§ **Problem details**
Render the material again word for word, skipping the pictures in it.

§ **Stored data**
--

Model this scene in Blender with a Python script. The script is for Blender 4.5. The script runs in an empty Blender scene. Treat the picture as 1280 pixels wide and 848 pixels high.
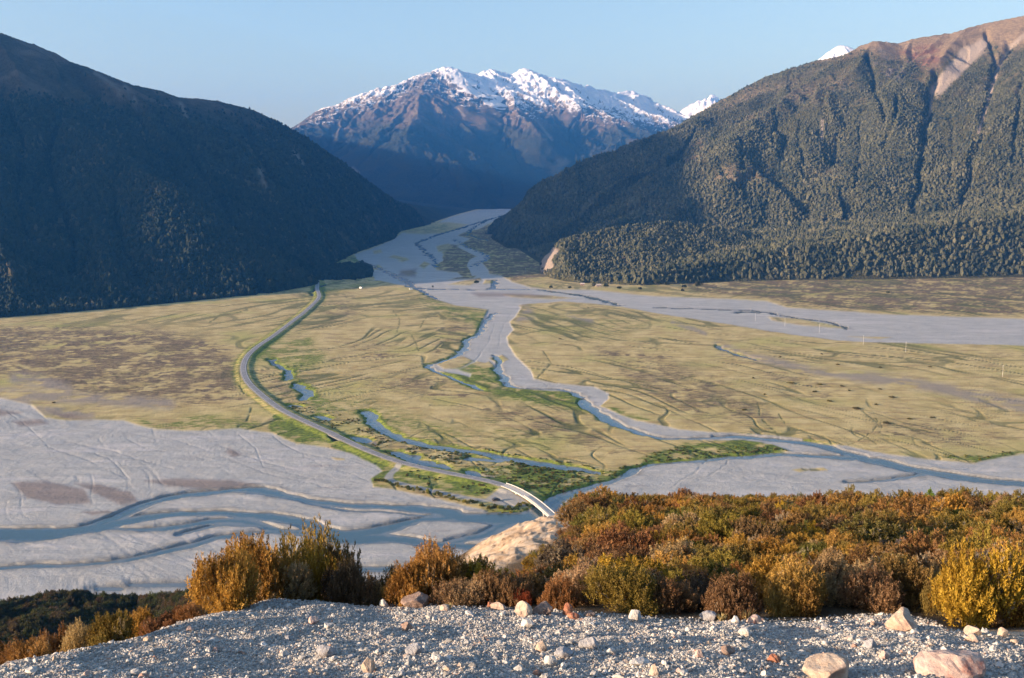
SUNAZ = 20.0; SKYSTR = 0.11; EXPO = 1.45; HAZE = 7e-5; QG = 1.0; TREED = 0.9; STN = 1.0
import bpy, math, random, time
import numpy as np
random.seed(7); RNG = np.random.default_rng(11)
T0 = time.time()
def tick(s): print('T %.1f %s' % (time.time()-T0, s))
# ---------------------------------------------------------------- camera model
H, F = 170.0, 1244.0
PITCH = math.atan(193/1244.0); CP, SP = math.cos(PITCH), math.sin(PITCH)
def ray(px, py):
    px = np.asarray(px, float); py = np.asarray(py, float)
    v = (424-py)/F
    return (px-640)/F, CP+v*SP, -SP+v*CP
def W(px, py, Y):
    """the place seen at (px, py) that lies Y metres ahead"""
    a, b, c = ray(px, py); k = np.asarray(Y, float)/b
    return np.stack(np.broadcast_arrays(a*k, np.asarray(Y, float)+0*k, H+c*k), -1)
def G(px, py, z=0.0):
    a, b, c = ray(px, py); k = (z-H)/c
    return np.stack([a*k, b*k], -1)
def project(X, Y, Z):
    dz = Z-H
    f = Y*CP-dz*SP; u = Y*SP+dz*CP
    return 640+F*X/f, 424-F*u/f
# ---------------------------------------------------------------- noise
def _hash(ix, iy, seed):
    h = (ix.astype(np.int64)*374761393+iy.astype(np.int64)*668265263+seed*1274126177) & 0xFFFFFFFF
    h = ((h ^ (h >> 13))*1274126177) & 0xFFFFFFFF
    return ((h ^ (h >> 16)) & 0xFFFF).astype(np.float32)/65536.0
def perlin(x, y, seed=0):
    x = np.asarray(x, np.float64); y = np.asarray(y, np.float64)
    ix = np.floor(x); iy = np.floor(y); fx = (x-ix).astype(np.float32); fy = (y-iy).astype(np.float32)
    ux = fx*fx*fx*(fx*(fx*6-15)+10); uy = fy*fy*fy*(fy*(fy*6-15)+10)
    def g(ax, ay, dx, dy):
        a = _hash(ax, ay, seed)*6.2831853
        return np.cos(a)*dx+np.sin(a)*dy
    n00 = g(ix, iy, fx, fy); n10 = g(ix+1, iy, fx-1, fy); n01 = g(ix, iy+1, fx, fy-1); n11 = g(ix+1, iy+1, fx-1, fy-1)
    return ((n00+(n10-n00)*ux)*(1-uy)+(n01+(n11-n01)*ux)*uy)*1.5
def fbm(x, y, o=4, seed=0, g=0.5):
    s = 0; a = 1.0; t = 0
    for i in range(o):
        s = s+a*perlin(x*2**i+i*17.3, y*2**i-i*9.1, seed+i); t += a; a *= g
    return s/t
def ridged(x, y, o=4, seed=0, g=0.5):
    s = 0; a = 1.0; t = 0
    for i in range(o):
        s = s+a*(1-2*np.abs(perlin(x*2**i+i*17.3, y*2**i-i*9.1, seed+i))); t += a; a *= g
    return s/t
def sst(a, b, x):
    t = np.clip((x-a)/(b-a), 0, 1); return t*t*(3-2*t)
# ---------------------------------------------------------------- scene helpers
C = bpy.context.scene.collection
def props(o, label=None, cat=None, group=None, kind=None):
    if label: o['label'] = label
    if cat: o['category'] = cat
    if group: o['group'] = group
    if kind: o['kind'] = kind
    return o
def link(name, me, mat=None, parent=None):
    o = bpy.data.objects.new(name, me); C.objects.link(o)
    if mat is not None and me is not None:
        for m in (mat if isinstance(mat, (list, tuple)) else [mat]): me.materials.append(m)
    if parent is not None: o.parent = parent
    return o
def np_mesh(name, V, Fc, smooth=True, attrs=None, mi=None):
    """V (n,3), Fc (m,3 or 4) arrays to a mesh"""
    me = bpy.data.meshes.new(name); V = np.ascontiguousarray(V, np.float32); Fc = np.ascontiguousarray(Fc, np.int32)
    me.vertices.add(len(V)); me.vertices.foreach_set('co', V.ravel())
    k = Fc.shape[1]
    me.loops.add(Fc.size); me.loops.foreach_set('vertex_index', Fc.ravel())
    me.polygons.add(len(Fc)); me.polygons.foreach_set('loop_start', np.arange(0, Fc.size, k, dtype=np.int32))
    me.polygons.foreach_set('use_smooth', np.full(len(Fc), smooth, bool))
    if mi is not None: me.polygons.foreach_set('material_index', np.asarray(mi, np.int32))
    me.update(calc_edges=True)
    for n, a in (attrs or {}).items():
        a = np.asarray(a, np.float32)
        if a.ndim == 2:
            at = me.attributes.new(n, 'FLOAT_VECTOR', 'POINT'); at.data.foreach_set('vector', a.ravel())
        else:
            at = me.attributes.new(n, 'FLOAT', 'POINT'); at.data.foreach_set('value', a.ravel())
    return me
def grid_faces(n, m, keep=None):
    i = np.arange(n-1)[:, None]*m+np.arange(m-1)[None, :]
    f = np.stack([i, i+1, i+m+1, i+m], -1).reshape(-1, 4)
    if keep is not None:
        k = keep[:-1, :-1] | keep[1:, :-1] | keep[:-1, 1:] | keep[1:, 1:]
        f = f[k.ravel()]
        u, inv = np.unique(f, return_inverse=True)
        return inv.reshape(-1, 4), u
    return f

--

§ **Full response**
Model this scene in Blender with a Python script. The script is for Blender 4.5. The script runs in an empty Blender scene. Treat the picture as 1280 pixels wide and 848 pixels high.
SUNAZ = 20.0; SKYSTR = 0.11; EXPO = 1.45; HAZE = 7e-5; QG = 1.0; TREED = 0.9; STN = 1.0
import bpy, math, random, time
import numpy as np
random.seed(7); RNG = np.random.default_rng(11)
T0 = time.time()
def tick(s): print('T %.1f %s' % (time.time()-T0, s))
# ---------------------------------------------------------------- camera model
H, F = 170.0, 1244.0
PITCH = math.atan(193/1244.0); CP, SP = math.cos(PITCH), math.sin(PITCH)
def ray(px, py):
    px = np.asarray(px, float); py = np.asarray(py, float)
    v = (424-py)/F
    return (px-640)/F, CP+v*SP, -SP+v*CP
def W(px, py, Y):
    """the place seen at (px, py) that lies Y metres ahead"""
    a, b, c = ray(px, py); k = np.asarray(Y, float)/b
    return np.stack(np.broadcast_arrays(a*k, np.asarray(Y, float)+0*k, H+c*k), -1)
def G(px, py, z=0.0):
    a, b, c = ray(px, py); k = (z-H)/c
    return np.stack([a*k, b*k], -1)
def project(X, Y, Z):
    dz = Z-H
    f = Y*CP-dz*SP; u = Y*SP+dz*CP
    return 640+F*X/f, 424-F*u/f
# ---------------------------------------------------------------- noise
def _hash(ix, iy, seed):
    h = (ix.astype(np.int64)*374761393+iy.astype(np.int64)*668265263+seed*1274126177) & 0xFFFFFFFF
    h = ((h ^ (h >> 13))*1274126177) & 0xFFFFFFFF
    return ((h ^ (h >> 16)) & 0xFFFF).astype(np.float32)/65536.0
def perlin(x, y, seed=0):
    x = np.asarray(x, np.float64); y = np.asarray(y, np.float64)
    ix = np.floor(x); iy = np.floor(y); fx = (x-ix).astype(np.float32); fy = (y-iy).astype(np.float32)
    ux = fx*fx*fx*(fx*(fx*6-15)+10); uy = fy*fy*fy*(fy*(fy*6-15)+10)
    def g(ax, ay, dx, dy):
        a = _hash(ax, ay, seed)*6.2831853
        return np.cos(a)*dx+np.sin(a)*dy
    n00 = g(ix, iy, fx, fy); n10 = g(ix+1, iy, fx-1, fy); n01 = g(ix, iy+1, fx, fy-1); n11 = g(ix+1, iy+1, fx-1, fy-1)
    return ((n00+(n10-n00)*ux)*(1-uy)+(n01+(n11-n01)*ux)*uy)*1.5
def fbm(x, y, o=4, seed=0, g=0.5):
    s = 0; a = 1.0; t = 0
    for i in range(o):
        s = s+a*perlin(x*2**i+i*17.3, y*2**i-i*9.1, seed+i); t += a; a *= g
    return s/t
def ridged(x, y, o=4, seed=0, g=0.5):
    s = 0; a = 1.0; t = 0
    for i in range(o):
        s = s+a*(1-2*np.abs(perlin(x*2**i+i*17.3, y*2**i-i*9.1, seed+i))); t += a; a *= g
    return s/t
def sst(a, b, x):
    t = np.clip((x-a)/(b-a), 0, 1); return t*t*(3-2*t)
# ---------------------------------------------------------------- scene helpers
C = bpy.context.scene.collection
def props(o, label=None, cat=None, group=None, kind=None):
    if label: o['label'] = label
    if cat: o['category'] = cat
    if group: o['group'] = group
    if kind: o['kind'] = kind
    return o
def link(name, me, mat=None, parent=None):
    o = bpy.data.objects.new(name, me); C.objects.link(o)
    if mat is not None and me is not None:
        for m in (mat if isinstance(mat, (list, tuple)) else [mat]): me.materials.append(m)
    if parent is not None: o.parent = parent
    return o
def np_mesh(name, V, Fc, smooth=True, attrs=None, mi=None):
    """V (n,3), Fc (m,3 or 4) arrays to a mesh"""
    me = bpy.data.meshes.new(name); V = np.ascontiguousarray(V, np.float32); Fc = np.ascontiguousarray(Fc, np.int32)
    me.vertices.add(len(V)); me.vertices.foreach_set('co', V.ravel())
    k = Fc.shape[1]
    me.loops.add(Fc.size); me.loops.foreach_set('vertex_index', Fc.ravel())
    me.polygons.add(len(Fc)); me.polygons.foreach_set('loop_start', np.arange(0, Fc.size, k, dtype=np.int32))
    me.polygons.foreach_set('use_smooth', np.full(len(Fc), smooth, bool))
    if mi is not None: me.polygons.foreach_set('material_index', np.asarray(mi, np.int32))
    me.update(calc_edges=True)
    for n, a in (attrs or {}).items():
        a = np.asarray(a, np.float32)
        if a.ndim == 2:
            at = me.attributes.new(n, 'FLOAT_VECTOR', 'POINT'); at.data.foreach_set('vector', a.ravel())
        else:
            at = me.attributes.new(n, 'FLOAT', 'POINT'); at.data.foreach_set('value', a.ravel())
    return me
def grid_faces(n, m, keep=None):
    i = np.arange(n-1)[:, None]*m+np.arange(m-1)[None, :]
    f = np.stack([i, i+1, i+m+1, i+m], -1).reshape(-1, 4)
    if keep is not None:
        k = keep[:-1, :-1] | keep[1:, :-1] | keep[:-1, 1:] | keep[1:, 1:]
        f = f[k.ravel()]
        u, inv = np.unique(f, return_inverse=True)
        return inv.reshape(-1, 4), u
    return f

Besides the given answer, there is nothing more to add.